Grandstream GWN Manager and GWN APs

For five years, I have been using Ubiquiti Unifi access points. I got tired of issues with upgrading the APs, and random disconnects. Also, the controller is now showing some promotions. I thought of switching to Omada by TP-Link, but their WiFi6 is huge and ugly. After looking around, I found the Grandstream brand which I believe is based in the USA.

The content of this post is:

  • Installing the Manager on CentOS 7 VM
  • Access point adoption

This post’s assumption is that you already have an CentOS 7 VM deployed.
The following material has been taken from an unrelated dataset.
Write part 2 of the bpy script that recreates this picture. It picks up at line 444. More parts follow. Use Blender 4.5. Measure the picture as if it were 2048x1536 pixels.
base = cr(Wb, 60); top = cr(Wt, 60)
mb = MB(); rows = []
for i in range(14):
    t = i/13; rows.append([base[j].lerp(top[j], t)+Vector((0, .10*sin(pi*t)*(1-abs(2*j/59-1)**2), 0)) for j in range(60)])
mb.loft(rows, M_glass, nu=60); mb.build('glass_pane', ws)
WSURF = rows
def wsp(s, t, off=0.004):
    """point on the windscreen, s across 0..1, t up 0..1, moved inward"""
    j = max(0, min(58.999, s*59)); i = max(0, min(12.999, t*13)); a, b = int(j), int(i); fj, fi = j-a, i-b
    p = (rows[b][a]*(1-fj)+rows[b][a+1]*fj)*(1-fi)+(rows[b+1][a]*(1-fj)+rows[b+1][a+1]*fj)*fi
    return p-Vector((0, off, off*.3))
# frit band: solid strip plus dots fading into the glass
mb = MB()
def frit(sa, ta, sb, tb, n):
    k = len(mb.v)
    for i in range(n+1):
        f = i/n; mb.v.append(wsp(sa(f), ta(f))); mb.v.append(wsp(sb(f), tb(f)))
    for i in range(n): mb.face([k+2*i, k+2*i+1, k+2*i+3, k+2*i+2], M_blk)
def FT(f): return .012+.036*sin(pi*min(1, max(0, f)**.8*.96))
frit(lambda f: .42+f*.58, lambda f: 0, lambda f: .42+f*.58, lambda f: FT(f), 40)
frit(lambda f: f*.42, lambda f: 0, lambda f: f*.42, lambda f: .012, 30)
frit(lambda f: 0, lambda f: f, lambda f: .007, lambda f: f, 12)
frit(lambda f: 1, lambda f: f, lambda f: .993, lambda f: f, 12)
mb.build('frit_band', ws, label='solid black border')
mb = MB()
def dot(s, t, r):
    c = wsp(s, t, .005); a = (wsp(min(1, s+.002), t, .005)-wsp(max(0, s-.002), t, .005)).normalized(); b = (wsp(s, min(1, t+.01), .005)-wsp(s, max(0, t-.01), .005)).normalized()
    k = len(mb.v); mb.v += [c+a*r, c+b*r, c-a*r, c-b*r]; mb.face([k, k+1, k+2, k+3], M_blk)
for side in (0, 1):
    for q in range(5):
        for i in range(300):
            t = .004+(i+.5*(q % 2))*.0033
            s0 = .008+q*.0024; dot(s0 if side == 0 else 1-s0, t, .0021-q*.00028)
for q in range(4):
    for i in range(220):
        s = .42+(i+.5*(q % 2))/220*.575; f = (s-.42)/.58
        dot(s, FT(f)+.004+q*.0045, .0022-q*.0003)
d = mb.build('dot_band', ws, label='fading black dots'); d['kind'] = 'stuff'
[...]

The packages that need to be installed before installing the Grandstream RPM packages according to the GWN manual; I didn’t use LXC because Proxmox VE 7 does not support legacy systemd. see Proxmox CGroup Version Compatibility.

Grandstream AP Manager install

# Install the needed packages
yum install -y \
epel-release \
tar \
wget \
openssl \
iproute \
openssh-server \
jemalloc \
libaio \
glibc-devel \
fontconfig \
xorg-x11-font-utils \
freetype

Download the RPM packages. You can get the latest RPM and release notes here: https://www.grandstream.com/support/tools

wget https://firmware.grandstream.com/GWN_Manager-1.0.21.17.tar.gz
  1. Unpack the .tar.gz file
  2. Change the permission of the .rpm files
  3. Install the .rpm files.
# Extract the contents
tar -xzvf *.tar.gz

# Change the permission of the .rpm files
chmod 744 *.rpm

# Install the .rpm files
rpm -Uvh *.rpm

Once all the rpm files are installed, the gwn need to be started manually via the following command.

/gwn/gwn start

At this point, the Manager is up and can be accessed via the https://<ip>:8443. The problem now is if the Manager gets rebooted, the Manager needs to be started manually. To get around this, we will use the cron. Create a file /etc/cron.d/gwn with the following contents.

cat > /etc/cron.d/gwn << EOF
SHELL=/bin/bash

@reboot root sleep 15 && /gwn/gwn start
EOF

AP Adoption

Now that we have a working AP Manager. If your APs are in the same network as the Manager then you are done and the AP should be able to find the Manager since they are in the same broadcast domain. However, if your network is segmented by a firewall, we need to allow the traffic from the AP’s network to the Manager. Therefore, we need to create a uni-directional firewall rule. The flow will be from the AP subnet going to the IP of the Manager. The destination ports needed to accomplish this are the following:

# These are the ports needed 
# This is the adoption port
10014/tcp

# This is needed for upgrading the access points
8443/tcp

There are two ways to adopt the access points. The manual way where you would need to access the AP’s slave web UI and adopt it that way see Figure 1 or the automatic way which will be done using DHCP and option 224 encapsulated in option 43. In this post I will be using DHCP since it is the easiest way and work for mass deployment.

There are three pieces that need to assemble to get the option 43 working properly. The first part is option 224. The second part is the length of the IP address and the port. The third part is the IP address of the controller and the port used for adoption. This whole string needs to be converted into hex format. For this post, I am going to use the IP address of 192.168.7.8 as the Manager’s IP address.

Let’s tackle the first part. Let’s convert the value 224 into hex. 224 in hex is E0. You can use any decimal to hex converter tool.

The second part is the length of the manager’s IP address and port. The Manager’s IP address is 192.168.7.8 and the port is 10014. The format of the IP and port together is 192.168.7.8:10014 and there are 17 characters total; therefore, the length is 17. We need to convert this decimal 17 to hex. 17 in hex is 11. If you get a single hex value, add 0 before the value. e.g. 0A.

Now, for the last part, we need to convert the 192.168.7.8:10014 into hex, but this time use an ASCII to Hex converter tool. The output is 3139322E3136382E372E383A3130303134. Now we need to assemble this hex strings together. It will be E0113139322E3136382E372E383A3130303134. In OPNsense, every 2 digit must have a colon, so the final format will be E0:11:31:39:32:2E:31:36:38:2E:37:2E:38:3A:31:30:30:31:34

I am using OPNsense as my firewall and it is probably the same thing with pfSense. Under the Services / DHCPv4 / interface / Additional Options

  • Enter 43 under the Number
  • Select String under the Type
  • Enter E0:11:31:39:32:2E:31:36:38:2E:37:2E:38:3A:31:30:30:31:34 under the Value. Make sure there is no quotation mark.
  • Save

Once the AP asked for IP address, the first thing it will do is to contact the Manager. On the Manager web UI :

  1. Navigate to Access Points > Configuration
  2. Click on Adopt
  3. Select the access point

This is it. Hope you’ll find this useful. Cheers!